By Yikai Wang
A synthetic risk transfer, sometimes also referred to as credit risk transfer or significant risk transfer in Europe, is a type of financial transaction in which banks maintain ownership of a credit exposure while transferring a portion of the credit risk to third parties in the form of a credit protection agreement.
The SRT market has been growing since 2010. According to Pemberton Asset Management, the number of SRT deals rose from 13 in 2010 to 115 in 2023. Global issuance of SRTs is expected to reach $30 billion by the end of 2024, according to Chorus Capital, a London-based alternative asset manager. Compared to Europe, U.S. banks’ adoption of SRTs is still nascent. U.S. banks currently only account for about 25 percent of global issuance volume.
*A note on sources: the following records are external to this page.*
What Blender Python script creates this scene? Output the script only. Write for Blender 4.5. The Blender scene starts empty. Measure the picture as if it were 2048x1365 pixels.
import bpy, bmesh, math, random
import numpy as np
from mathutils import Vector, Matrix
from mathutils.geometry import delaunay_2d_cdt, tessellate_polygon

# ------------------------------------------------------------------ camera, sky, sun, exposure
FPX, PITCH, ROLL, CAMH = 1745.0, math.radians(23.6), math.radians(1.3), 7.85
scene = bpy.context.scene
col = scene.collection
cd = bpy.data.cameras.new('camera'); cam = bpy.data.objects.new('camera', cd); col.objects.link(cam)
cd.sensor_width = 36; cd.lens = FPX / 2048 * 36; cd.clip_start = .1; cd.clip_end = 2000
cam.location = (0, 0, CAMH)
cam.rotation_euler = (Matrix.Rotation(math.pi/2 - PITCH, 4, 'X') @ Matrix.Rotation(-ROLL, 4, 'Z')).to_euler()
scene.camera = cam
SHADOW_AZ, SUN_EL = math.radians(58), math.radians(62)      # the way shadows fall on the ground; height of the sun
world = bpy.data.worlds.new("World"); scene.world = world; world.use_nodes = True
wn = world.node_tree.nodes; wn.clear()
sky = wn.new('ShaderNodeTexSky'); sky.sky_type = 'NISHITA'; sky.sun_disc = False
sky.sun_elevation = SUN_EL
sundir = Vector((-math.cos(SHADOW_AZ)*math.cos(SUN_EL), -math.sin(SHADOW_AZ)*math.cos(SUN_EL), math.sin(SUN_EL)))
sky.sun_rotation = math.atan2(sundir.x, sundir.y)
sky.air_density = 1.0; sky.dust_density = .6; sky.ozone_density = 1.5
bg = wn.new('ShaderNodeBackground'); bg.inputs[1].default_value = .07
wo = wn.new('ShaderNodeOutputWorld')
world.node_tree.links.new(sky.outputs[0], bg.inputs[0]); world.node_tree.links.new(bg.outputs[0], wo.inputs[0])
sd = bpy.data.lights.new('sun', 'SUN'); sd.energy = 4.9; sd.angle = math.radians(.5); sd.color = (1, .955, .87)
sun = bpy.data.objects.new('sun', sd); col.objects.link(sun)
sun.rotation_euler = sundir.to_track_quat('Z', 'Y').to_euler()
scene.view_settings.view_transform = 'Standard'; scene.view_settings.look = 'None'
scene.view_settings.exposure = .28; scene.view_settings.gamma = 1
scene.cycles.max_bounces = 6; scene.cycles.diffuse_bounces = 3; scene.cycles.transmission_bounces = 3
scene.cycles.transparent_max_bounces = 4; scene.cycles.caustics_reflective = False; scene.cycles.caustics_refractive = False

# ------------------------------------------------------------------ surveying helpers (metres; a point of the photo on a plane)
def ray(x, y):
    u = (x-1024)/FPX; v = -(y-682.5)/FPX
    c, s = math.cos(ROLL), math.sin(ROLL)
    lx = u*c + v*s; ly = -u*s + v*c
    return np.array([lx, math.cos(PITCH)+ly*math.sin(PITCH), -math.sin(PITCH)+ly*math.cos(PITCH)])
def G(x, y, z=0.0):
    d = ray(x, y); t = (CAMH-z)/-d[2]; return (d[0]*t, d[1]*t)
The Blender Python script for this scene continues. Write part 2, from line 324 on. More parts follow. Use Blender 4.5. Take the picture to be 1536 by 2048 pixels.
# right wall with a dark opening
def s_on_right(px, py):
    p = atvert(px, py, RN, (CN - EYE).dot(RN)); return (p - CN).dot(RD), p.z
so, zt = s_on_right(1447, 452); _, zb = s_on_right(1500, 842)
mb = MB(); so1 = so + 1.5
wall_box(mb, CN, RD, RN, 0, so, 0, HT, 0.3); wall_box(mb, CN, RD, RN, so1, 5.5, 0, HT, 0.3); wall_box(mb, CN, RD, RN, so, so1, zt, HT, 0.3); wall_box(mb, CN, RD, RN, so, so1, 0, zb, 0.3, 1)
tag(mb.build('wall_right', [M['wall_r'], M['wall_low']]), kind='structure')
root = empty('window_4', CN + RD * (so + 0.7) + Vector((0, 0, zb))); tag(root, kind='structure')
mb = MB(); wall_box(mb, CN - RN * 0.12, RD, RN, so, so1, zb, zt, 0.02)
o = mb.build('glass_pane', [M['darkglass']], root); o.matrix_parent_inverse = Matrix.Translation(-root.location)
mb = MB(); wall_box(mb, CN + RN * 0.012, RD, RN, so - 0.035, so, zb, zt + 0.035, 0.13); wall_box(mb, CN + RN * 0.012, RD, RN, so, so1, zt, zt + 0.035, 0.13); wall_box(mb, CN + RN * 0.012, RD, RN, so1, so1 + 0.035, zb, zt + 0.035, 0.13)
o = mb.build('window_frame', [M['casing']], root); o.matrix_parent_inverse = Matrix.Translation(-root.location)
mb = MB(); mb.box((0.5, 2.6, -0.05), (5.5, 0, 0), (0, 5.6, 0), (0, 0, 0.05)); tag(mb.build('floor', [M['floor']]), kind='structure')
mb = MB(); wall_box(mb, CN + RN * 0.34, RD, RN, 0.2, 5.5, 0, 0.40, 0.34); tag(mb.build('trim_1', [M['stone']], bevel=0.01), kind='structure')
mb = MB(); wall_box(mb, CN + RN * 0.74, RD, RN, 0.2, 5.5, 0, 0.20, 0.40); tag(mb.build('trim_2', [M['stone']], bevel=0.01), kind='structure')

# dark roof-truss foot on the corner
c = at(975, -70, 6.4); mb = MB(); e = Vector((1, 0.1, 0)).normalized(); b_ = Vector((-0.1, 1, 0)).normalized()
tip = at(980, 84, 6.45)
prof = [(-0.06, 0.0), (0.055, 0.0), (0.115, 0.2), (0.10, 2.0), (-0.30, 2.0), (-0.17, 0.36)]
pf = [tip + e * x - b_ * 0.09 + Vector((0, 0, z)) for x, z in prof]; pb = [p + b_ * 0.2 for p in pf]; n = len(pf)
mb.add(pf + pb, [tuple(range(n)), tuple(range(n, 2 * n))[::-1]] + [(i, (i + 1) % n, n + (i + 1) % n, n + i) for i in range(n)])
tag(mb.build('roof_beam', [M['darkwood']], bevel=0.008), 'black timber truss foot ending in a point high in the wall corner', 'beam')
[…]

The growth of SRT issuance is motivated by the capital rules under the Dodd-Frank Act, as SRTs help banks to optimize their capital by reducing risk-weighted assets. In a SRT transaction, the protection buyer (bank/note issuer) typically receives the initial issuance proceeds and has the financial obligation to make principal and interest payments on the notes, net of any protection payments they are owed under the credit protection agreement. Proceeds from the SRTs are deposited in a segregated collateral account and may be held in cash or invested in highly rated securities. This collateral acts as a financial buffer, ensuring the investor’s funds are protected even if the note issuer defaults.

Figure 1: Synthetic risk transfer example with assumption of tier 1 capital requirement of 10.5 percent.
SRTs are also designed to mitigate counterparty credit risk. For example, the major SRT structure, credit linked notes, requires dollar-for-dollar participation on both sides of the trade, which avoids the potential for amplification of risk through speculative trading.
The detailed SRT structure is illustrated in Figure 1 for a stylized bank. In the example, the SRT leads to a drop in Tier 1 capital from $10.5 million to $3.8 million. In exchange, the bank pays a premium for transferring credit risk out of its balance sheet. Through such a transaction, a significant portion of risk (from the mezzanine tranche in this example) can potentially be transferred outside of the regulated banking system. Private credit funds, pension funds, hedge funds and insurers are the typical SRT investors.
It is understandable that regulators are worried when a new and complex financial product emerges. Especially when it is sometimes opaque. However, it needs to be kept in mind this financial innovation also reflects regulatory intent and banks today take risks in a more selective manner. Therefore, it is still too early to worry about systemic risk from SRTs.
Also, the Federal Reserve has closely monitored the development of this new financial product, especially investors’ use of leverage, and examines each SRT transaction individually for approval. Going forward, the U.S. SRT market will likely continue expanding as banks seek capital relief. However, enhanced oversight and potential adjustments to capital requirements could impact the attractiveness and structure of SRT transactions.
Yikai Wang is VP for banking and economic research at American Bankers Association.